This week’s conversation is a special one. A few weeks ago I connected with NFL legend and Seattle Seahawk running back, Marshawn Lynch, to discuss mental health.

It was a great conversation – live on Uninterrupted’s Instagram page. I wanted to share it here in case you missed it.

The audio is a little subpar since it’s from Instagram, but the conversation makes up for it tenfold.

I’ve known Marshawn for years – we were with the Seattle Seahawks at the same time – and I have always loved his unique, grounded, no-bull approach to life. It was a pleasure having him on the podcast and we can all take a little bit of Beast Mode’s insights and apply them to our own lives.


“How did I get to loving myself? I stripped all my clothes off, butt-ass naked, and looked in the mirror. I told that dude I was looking at, ‘I love you. I love this. This is me.’”

In This Episode:

Be yourself

Shit, it’s hard enough being myself, so trying to pretend to be somebody else, I know that shit got to be like, shit, even probably 10 times harder… growing up in Oakland, it was like, you feel me, you’re going to get called out. I mean, no matter what you was going to get called out about no matter what you did. And at the end of the day it was either you own up to take ownership in who you was, you know what I mean? Or get called out for being something that you’re not. And I think just over the times and over the years of just growing up in these type of environments, you feel me, it just helped me get even more comfortable in my skin than I already was.

Fitting in

I grew up in a real diverse area, so it’s a fine line of, I would say, being yourself and then just being somebody who wants to be accepted by somebody because I mean, you go around a couple different crowds and don’t fit in here, and then you go over there. And I mean, I feel it’s all a process of trying to understand who you are. But I mean, I know it can get real time-consuming and emotionally draining by going out and looking for these individuals that you fit in rather than just a natural connection and it just falling into place, which is what you’ve been saying to me, like more organic or authentic or however you want to look at it. But to me it’s just shit just falls into place.

Loving yourself

at a young age, when you’re trying to come of your own and you have so many different opportunities to see so much different shit, it can be kind of confusing. But I mean, one thing that I know that I tell my kids at our foundation, our youth center, and the ones that I come in contact with is all of that is cool, going on social media, liking this and liking that and being inspired by this and being inspired by that, but just make sure that your number one inspiration comes from when you’re able to wake up and look at that motherfucker in the mirror.

It comes from within

At the end of the day, I’ll be like, “Shawn, you feel me? How was your day today?” “I had a couple people say some shit that I probably didn’t like, but you know what? Overall, I had a great ass day.” You feel me? Body still works, still able to move around. And I go with that thought, I go with that self love, self-appreciation. And what that cost is that don’t cost nothing from no other person, from no substance, from no outside form of nothing. But besides sitting down and have a conversation with myself.

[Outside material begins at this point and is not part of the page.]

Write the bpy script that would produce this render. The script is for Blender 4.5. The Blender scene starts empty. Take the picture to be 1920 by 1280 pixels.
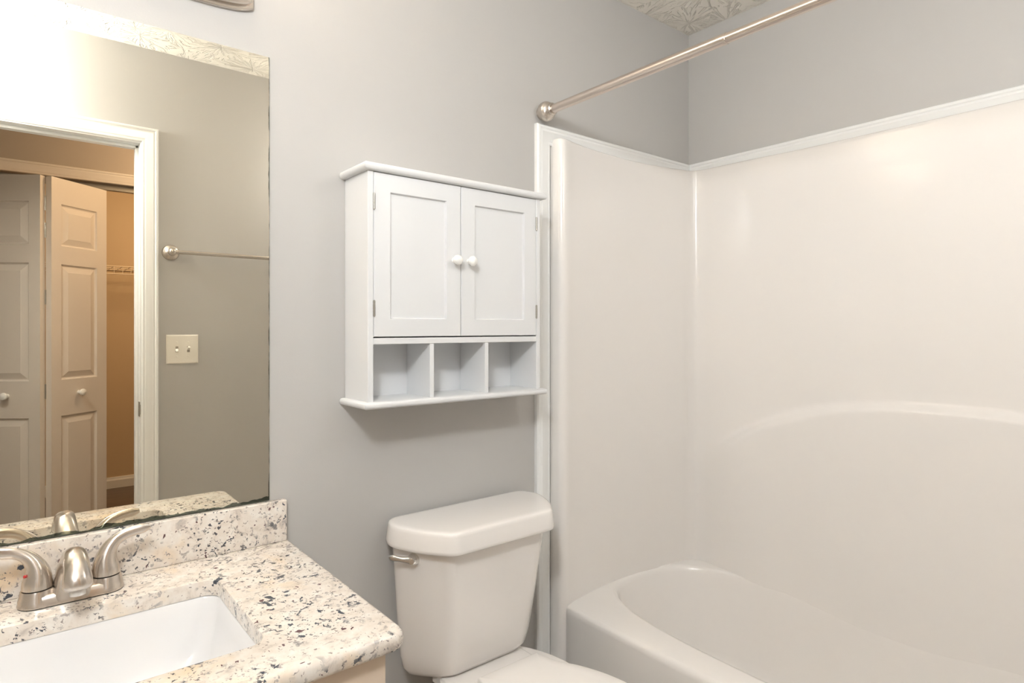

Getting rid of your labels

The number one thing that I learned in my journey. Because I mean, I’ve been called… I’m not going to say called, I’ve been labeled. I’ve been labeled “special ed,, ADD, ADHD,” all them Goddamn names that they got for kids who’ve got energy and don’t learn the Goddamn way that they taught you to learn back in the medieval times to sit down and raise your hand, all that shit. They’d label you as a menace, basically. And once you get labeled like that, it’s hard to shake those labels and they follow you. But I mean, I was labeled my whole… Shit, I left Cal with a 3.2 and was still labeled.

Asking for help

I was one of them kids. “No, I’m too proud to ask for help and I’m not going to go ask them for help. They’re already calling me stupid, they already don’t like me, this that and the third,” and then, I was just like, “You know what? Fuck it. I’ll keep failing. You know what? Help. I asked for help one time. It was the best thing for me. I asked for help for the rest of my life. I’m telling you, me, I left Cal with a 3.2 GPA. I’m like, shit you got me fucked up. If I could go and leave Cal with a 3.2 GPA, then I don’t give a fuck who you is. You could do it. Because man, I’m telling you, I’ve been labeled everything. So I mean, ask for help.

Transitioning from sport

It’s about keeping that community. Realistically, man, if you’ve got somebody to talk to, somebody that could just sit there and not even respond to you, but maybe just let you talk their ear off about some shit, man, that’ll probably be just a big help. And then, I know a lot of athletes after they leave from the game, it’s just like, woo, where is it coming from next?